While she also alleged that violence and intimidation by paramilitary forces had affected the counting process, Banerjee’s claim of being “defeated not by public mandate but by conspiracy” took aim at the Election Commission of India’s Special Intensive Revision, which had resulted in over 9 million names being removed from the state’s voter rolls. According to data compiled by the SABAR Institute, a Kolkata-based research group that painstakingly processed millions of documents published by the ECI during the SIR process, the number of deletions exceeded the margin of victory in 102 of the 207 seats won by the BJP.

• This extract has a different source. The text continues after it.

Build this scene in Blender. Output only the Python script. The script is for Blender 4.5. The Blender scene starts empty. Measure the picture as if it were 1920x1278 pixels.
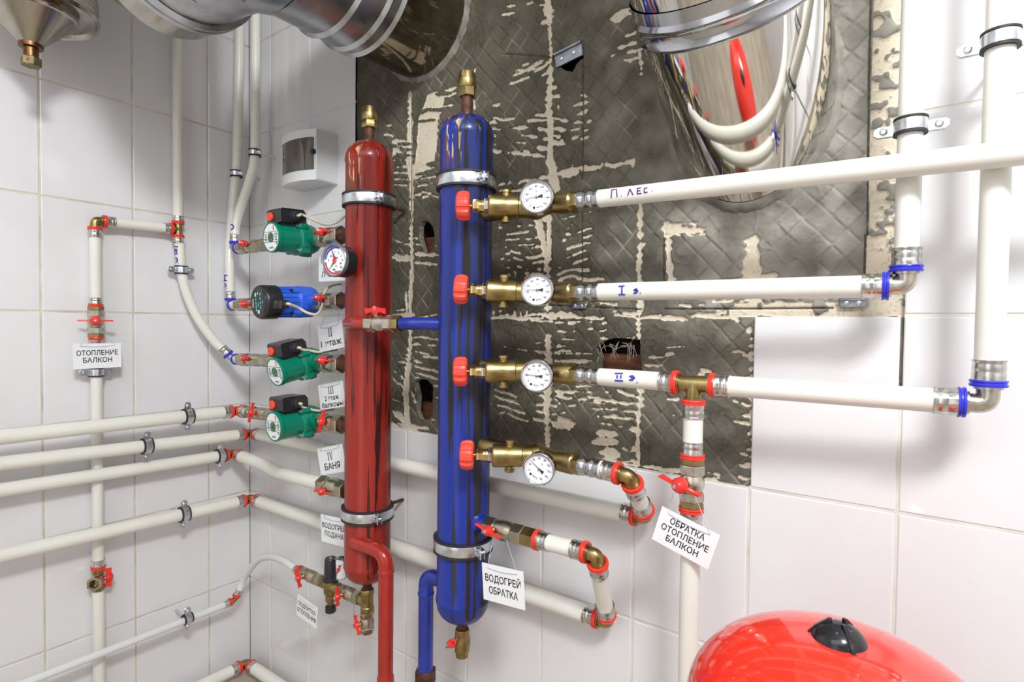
import bpy, math, random
import numpy as np
from mathutils import Vector as V, Matrix
random.seed(7)
S = bpy.context.scene
COL = S.collection
PI = math.pi

# ------------------------------------------------------------------ camera, world, lights
FPX = 1066.789                                  # focal length in pixels of the 1920 px frame
CAM = V((1.7398, -0.9716, 1.1006))
RIGHT = V((0.80813224, 0.5888885, 0.01151626))
UP = V((-0.0261083, 0.01628177, 0.99952652))
FWD = V((-0.58842216, 0.80805027, -0.0285327))
cd = bpy.data.cameras.new('camera')
cd.sensor_width = 36.0
cd.lens = FPX / 1920 * 36.0
cd.clip_start = 0.01
cam = bpy.data.objects.new('camera', cd)
COL.objects.link(cam)
cam.matrix_world = Matrix(((RIGHT.x, UP.x, -FWD.x, CAM.x), (RIGHT.y, UP.y, -FWD.y, CAM.y),
                           (RIGHT.z, UP.z, -FWD.z, CAM.z), (0, 0, 0, 1)))
S.camera = cam

wd = bpy.data.worlds.new('world')
S.world = wd
wd.use_nodes = True
wd.node_tree.nodes['Background'].inputs[0].default_value = (0.9, 0.95, 1.0, 1)
wd.node_tree.nodes['Background'].inputs[1].default_value = 0.25

def area(name, loc, target, sx, sy, power, col):
    l = bpy.data.lights.new(name, 'AREA')
    l.shape = 'RECTANGLE'; l.size = sx; l.size_y = sy
    l.energy = power; l.color = col
    o = bpy.data.objects.new(name, l)
    COL.objects.link(o)
    o.location = loc
    o.rotation_euler = (V(target) - V(loc)).to_track_quat('-Z', 'Y').to_euler()
    return o
area('ceiling_lamp_light', (2.38, -1.28, 2.38), (1.25, 0.0, 0.85), 0.40, 0.28, 30, (0.97, 0.99, 1.0))
area('ceiling_fill_light', (1.45, -1.60, 2.46), (1.0, -0.3, 0.7), 1.9, 1.2, 16, (0.97, 0.985, 1.0))
area('front_fill_light', (1.3, -2.40, 1.25), (1.0, 0.0, 1.2), 0.9, 1.9, 4, (0.95, 0.98, 1.0))  # soft fill added behind the camera; the front wall has no doorway
S.view_settings.view_transform = 'Standard'
S.view_settings.look = 'None'
S.view_settings.exposure = 0.33
S.view_settings.gamma = 1
S.view_settings.use_curve_mapping = False

# ------------------------------------------------------------------ survey helpers: the two tiled walls were surveyed
# from their joints, these give the place at distance d in front of a wall that a sight line meets
def ray(px, py):
    return RIGHT * ((px - 960) / FPX) + UP * (-(py - 639) / FPX) + FWD
def BK(px, py, d=0.0):                           # plane y = -d
    r = ray(px, py)
    return CAM + r * ((-d - CAM.y) / r.y)
def LF(px, py, d=0.0):                           # plane x = d
    r = ray(px, py)
    return CAM + r * ((d - CAM.x) / r.x)
def AT(px, py, z):                               # at distance z along the view axis
    return CAM + ray(px, py) * z
def proj(P):
    q = P - CAM
    z = q.dot(FWD)
    return 960 + FPX * q.dot(RIGHT) / z, 639 - FPX * q.dot(UP) / z
def depth(P): return (P - CAM).dot(FWD)
def on(A, B, px):                                # place on the line AB met by the sight plane of column px
    k = (px - 960) / FPX
    n = RIGHT - FWD * k
    a, b = (A - CAM).dot(n), (B - CAM).dot(n)
    return A + (B - A) * (a / (a - b))
X, Y, Z = V((1, 0, 0)), V((0, 1, 0)), V((0, 0, 1))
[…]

As the political scientist Gilles Verniers argues in this issue of The Caravan, the SIR makes it impossible to reach any definite conclusions about the verdict thrown up by West Bengal. Several analyses published in the aftermath of the election have attempted to quantify the SIR’s impact on the result, estimating how many excess seats the BJP gained from the deletions. Any such exercise “is, at best, incomplete and, at worst, meaningless,” Verniers writes. “We can only count the votes that were cast. We cannot recover the votes that were never allowed to be cast.” While we cannot reliably conclude whether the BJP would have won the election even without the SIR, we can study the deletions themselves. After examining the SABAR Institute’s data, I found some troubling patterns that raise questions about the ECI’s impartiality during the process.

The SIR was first carried out in Bihar, a few months before the 2025 assembly election, in which the BJP-led National Democratic Alliance won more than eighty percent of the seats. The ECI’s booth-level officers—most of whom are employees of the state government, such as schoolteachers and anganwadi workers—first examined whether someone’s name appeared in the voter rolls from 2003, when the SIR was last conducted. If it did not, the person had to furnish one of 11 documents to prove their date and place of birth, as well as those of one or both of their parents, depending on when they were born.